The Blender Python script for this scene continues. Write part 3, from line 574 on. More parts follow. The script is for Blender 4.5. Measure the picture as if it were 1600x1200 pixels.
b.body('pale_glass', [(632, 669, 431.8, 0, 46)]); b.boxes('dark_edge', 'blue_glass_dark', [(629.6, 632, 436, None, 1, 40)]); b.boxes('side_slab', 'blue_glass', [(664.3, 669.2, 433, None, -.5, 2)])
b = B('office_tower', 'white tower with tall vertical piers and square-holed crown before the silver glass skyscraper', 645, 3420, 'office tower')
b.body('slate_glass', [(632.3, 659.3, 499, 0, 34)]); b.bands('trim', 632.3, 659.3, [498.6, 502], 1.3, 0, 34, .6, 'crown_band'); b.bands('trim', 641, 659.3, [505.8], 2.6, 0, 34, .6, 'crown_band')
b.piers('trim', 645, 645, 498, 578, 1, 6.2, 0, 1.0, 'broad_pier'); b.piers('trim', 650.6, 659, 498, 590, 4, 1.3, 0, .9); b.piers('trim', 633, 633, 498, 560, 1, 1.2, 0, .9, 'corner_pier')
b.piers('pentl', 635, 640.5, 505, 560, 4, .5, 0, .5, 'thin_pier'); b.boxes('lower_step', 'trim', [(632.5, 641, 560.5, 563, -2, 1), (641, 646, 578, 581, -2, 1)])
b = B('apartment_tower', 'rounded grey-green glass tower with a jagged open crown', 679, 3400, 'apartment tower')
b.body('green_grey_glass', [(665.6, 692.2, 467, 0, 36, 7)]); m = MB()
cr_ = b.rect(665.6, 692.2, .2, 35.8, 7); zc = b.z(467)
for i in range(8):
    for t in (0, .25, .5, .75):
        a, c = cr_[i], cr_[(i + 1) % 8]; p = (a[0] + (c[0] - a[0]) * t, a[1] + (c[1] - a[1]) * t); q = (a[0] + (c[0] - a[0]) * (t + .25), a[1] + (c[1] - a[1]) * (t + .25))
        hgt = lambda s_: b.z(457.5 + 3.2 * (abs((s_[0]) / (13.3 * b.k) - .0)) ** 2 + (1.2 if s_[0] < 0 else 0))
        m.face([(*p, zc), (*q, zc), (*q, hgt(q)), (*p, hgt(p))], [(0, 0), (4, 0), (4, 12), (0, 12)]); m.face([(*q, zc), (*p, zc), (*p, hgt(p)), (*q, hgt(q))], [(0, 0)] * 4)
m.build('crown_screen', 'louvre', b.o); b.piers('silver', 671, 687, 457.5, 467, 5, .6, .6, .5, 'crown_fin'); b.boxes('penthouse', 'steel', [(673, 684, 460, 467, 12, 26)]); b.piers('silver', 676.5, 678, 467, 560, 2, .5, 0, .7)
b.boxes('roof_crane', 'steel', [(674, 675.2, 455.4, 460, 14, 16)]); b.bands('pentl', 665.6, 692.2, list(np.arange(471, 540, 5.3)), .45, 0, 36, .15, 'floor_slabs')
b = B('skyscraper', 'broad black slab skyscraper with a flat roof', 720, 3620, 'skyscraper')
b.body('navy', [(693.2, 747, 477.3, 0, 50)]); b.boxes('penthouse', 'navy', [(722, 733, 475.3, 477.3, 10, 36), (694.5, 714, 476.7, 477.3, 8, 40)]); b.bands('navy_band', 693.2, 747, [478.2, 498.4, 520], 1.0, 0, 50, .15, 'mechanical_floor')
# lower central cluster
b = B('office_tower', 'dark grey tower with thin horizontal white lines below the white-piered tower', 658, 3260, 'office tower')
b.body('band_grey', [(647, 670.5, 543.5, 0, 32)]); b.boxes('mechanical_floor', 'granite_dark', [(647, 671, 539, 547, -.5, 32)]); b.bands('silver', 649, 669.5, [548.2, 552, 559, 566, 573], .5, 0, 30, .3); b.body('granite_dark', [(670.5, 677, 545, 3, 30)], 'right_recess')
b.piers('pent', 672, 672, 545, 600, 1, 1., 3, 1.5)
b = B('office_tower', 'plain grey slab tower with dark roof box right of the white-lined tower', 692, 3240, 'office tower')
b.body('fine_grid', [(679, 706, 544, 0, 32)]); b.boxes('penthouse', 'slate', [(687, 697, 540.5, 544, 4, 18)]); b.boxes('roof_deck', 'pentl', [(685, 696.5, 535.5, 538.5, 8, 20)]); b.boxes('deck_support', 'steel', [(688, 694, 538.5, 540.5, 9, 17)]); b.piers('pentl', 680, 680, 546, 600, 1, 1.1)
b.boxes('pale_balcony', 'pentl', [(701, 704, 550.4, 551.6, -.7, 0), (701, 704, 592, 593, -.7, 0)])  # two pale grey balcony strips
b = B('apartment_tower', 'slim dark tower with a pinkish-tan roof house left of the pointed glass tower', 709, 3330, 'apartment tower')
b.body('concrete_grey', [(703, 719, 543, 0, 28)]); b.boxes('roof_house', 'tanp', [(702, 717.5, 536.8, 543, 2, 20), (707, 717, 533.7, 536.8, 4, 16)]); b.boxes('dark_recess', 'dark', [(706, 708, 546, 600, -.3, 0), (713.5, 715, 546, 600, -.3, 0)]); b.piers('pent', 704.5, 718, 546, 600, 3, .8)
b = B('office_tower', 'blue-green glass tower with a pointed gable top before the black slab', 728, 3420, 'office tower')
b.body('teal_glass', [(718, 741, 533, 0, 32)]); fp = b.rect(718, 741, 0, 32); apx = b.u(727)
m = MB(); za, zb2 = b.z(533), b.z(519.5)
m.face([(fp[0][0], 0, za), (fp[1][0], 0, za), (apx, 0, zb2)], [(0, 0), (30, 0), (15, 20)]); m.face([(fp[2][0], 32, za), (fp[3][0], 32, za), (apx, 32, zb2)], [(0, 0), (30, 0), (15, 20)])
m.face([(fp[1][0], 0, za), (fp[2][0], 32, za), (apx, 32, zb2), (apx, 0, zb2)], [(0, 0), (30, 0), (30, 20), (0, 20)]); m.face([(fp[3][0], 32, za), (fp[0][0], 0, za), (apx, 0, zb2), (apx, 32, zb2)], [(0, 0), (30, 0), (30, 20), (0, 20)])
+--
:: Instruction ::
Write the data back out verbatim.

:: Exercise answer ::
The Blender Python script for this scene continues. Write part 3, from line 574 on. More parts follow. The script is for Blender 4.5. Measure the picture as if it were 1600x1200 pixels.
b.body('pale_glass', [(632, 669, 431.8, 0, 46)]); b.boxes('dark_edge', 'blue_glass_dark', [(629.6, 632, 436, None, 1, 40)]); b.boxes('side_slab', 'blue_glass', [(664.3, 669.2, 433, None, -.5, 2)])
b = B('office_tower', 'white tower with tall vertical piers and square-holed crown before the silver glass skyscraper', 645, 3420, 'office tower')
b.body('slate_glass', [(632.3, 659.3, 499, 0, 34)]); b.bands('trim', 632.3, 659.3, [498.6, 502], 1.3, 0, 34, .6, 'crown_band'); b.bands('trim', 641, 659.3, [505.8], 2.6, 0, 34, .6, 'crown_band')
b.piers('trim', 645, 645, 498, 578, 1, 6.2, 0, 1.0, 'broad_pier'); b.piers('trim', 650.6, 659, 498, 590, 4, 1.3, 0, .9); b.piers('trim', 633, 633, 498, 560, 1, 1.2, 0, .9, 'corner_pier')
b.piers('pentl', 635, 640.5, 505, 560, 4, .5, 0, .5, 'thin_pier'); b.boxes('lower_step', 'trim', [(632.5, 641, 560.5, 563, -2, 1), (641, 646, 578, 581, -2, 1)])
b = B('apartment_tower', 'rounded grey-green glass tower with a jagged open crown', 679, 3400, 'apartment tower')
b.body('green_grey_glass', [(665.6, 692.2, 467, 0, 36, 7)]); m = MB()
cr_ = b.rect(665.6, 692.2, .2, 35.8, 7); zc = b.z(467)
for i in range(8):
    for t in (0, .25, .5, .75):
        a, c = cr_[i], cr_[(i + 1) % 8]; p = (a[0] + (c[0] - a[0]) * t, a[1] + (c[1] - a[1]) * t); q = (a[0] + (c[0] - a[0]) * (t + .25), a[1] + (c[1] - a[1]) * (t + .25))
        hgt = lambda s_: b.z(457.5 + 3.2 * (abs((s_[0]) / (13.3 * b.k) - .0)) ** 2 + (1.2 if s_[0] < 0 else 0))
        m.face([(*p, zc), (*q, zc), (*q, hgt(q)), (*p, hgt(p))], [(0, 0), (4, 0), (4, 12), (0, 12)]); m.face([(*q, zc), (*p, zc), (*p, hgt(p)), (*q, hgt(q))], [(0, 0)] * 4)
m.build('crown_screen', 'louvre', b.o); b.piers('silver', 671, 687, 457.5, 467, 5, .6, .6, .5, 'crown_fin'); b.boxes('penthouse', 'steel', [(673, 684, 460, 467, 12, 26)]); b.piers('silver', 676.5, 678, 467, 560, 2, .5, 0, .7)
b.boxes('roof_crane', 'steel', [(674, 675.2, 455.4, 460, 14, 16)]); b.bands('pentl', 665.6, 692.2, list(np.arange(471, 540, 5.3)), .45, 0, 36, .15, 'floor_slabs')
b = B('skyscraper', 'broad black slab skyscraper with a flat roof', 720, 3620, 'skyscraper')
b.body('navy', [(693.2, 747, 477.3, 0, 50)]); b.boxes('penthouse', 'navy', [(722, 733, 475.3, 477.3, 10, 36), (694.5, 714, 476.7, 477.3, 8, 40)]); b.bands('navy_band', 693.2, 747, [478.2, 498.4, 520], 1.0, 0, 50, .15, 'mechanical_floor')
# lower central cluster
b = B('office_tower', 'dark grey tower with thin horizontal white lines below the white-piered tower', 658, 3260, 'office tower')
b.body('band_grey', [(647, 670.5, 543.5, 0, 32)]); b.boxes('mechanical_floor', 'granite_dark', [(647, 671, 539, 547, -.5, 32)]); b.bands('silver', 649, 669.5, [548.2, 552, 559, 566, 573], .5, 0, 30, .3); b.body('granite_dark', [(670.5, 677, 545, 3, 30)], 'right_recess')
b.piers('pent', 672, 672, 545, 600, 1, 1., 3, 1.5)
b = B('office_tower', 'plain grey slab tower with dark roof box right of the white-lined tower', 692, 3240, 'office tower')
b.body('fine_grid', [(679, 706, 544, 0, 32)]); b.boxes('penthouse', 'slate', [(687, 697, 540.5, 544, 4, 18)]); b.boxes('roof_deck', 'pentl', [(685, 696.5, 535.5, 538.5, 8, 20)]); b.boxes('deck_support', 'steel', [(688, 694, 538.5, 540.5, 9, 17)]); b.piers('pentl', 680, 680, 546, 600, 1, 1.1)
b.boxes('pale_balcony', 'pentl', [(701, 704, 550.4, 551.6, -.7, 0), (701, 704, 592, 593, -.7, 0)])  # two pale grey balcony strips
b = B('apartment_tower', 'slim dark tower with a pinkish-tan roof house left of the pointed glass tower', 709, 3330, 'apartment tower')
b.body('concrete_grey', [(703, 719, 543, 0, 28)]); b.boxes('roof_house', 'tanp', [(702, 717.5, 536.8, 543, 2, 20), (707, 717, 533.7, 536.8, 4, 16)]); b.boxes('dark_recess', 'dark', [(706, 708, 546, 600, -.3, 0), (713.5, 715, 546, 600, -.3, 0)]); b.piers('pent', 704.5, 718, 546, 600, 3, .8)
b = B('office_tower', 'blue-green glass tower with a pointed gable top before the black slab', 728, 3420, 'office tower')
b.body('teal_glass', [(718, 741, 533, 0, 32)]); fp = b.rect(718, 741, 0, 32); apx = b.u(727)
m = MB(); za, zb2 = b.z(533), b.z(519.5)
m.face([(fp[0][0], 0, za), (fp[1][0], 0, za), (apx, 0, zb2)], [(0, 0), (30, 0), (15, 20)]); m.face([(fp[2][0], 32, za), (fp[3][0], 32, za), (apx, 32, zb2)], [(0, 0), (30, 0), (15, 20)])
m.face([(fp[1][0], 0, za), (fp[2][0], 32, za), (apx, 32, zb2), (apx, 0, zb2)], [(0, 0), (30, 0), (30, 20), (0, 20)]); m.face([(fp[3][0], 32, za), (fp[0][0], 0, za), (apx, 0, zb2), (apx, 32, zb2)], [(0, 0), (30, 0), (30, 20), (0, 20)])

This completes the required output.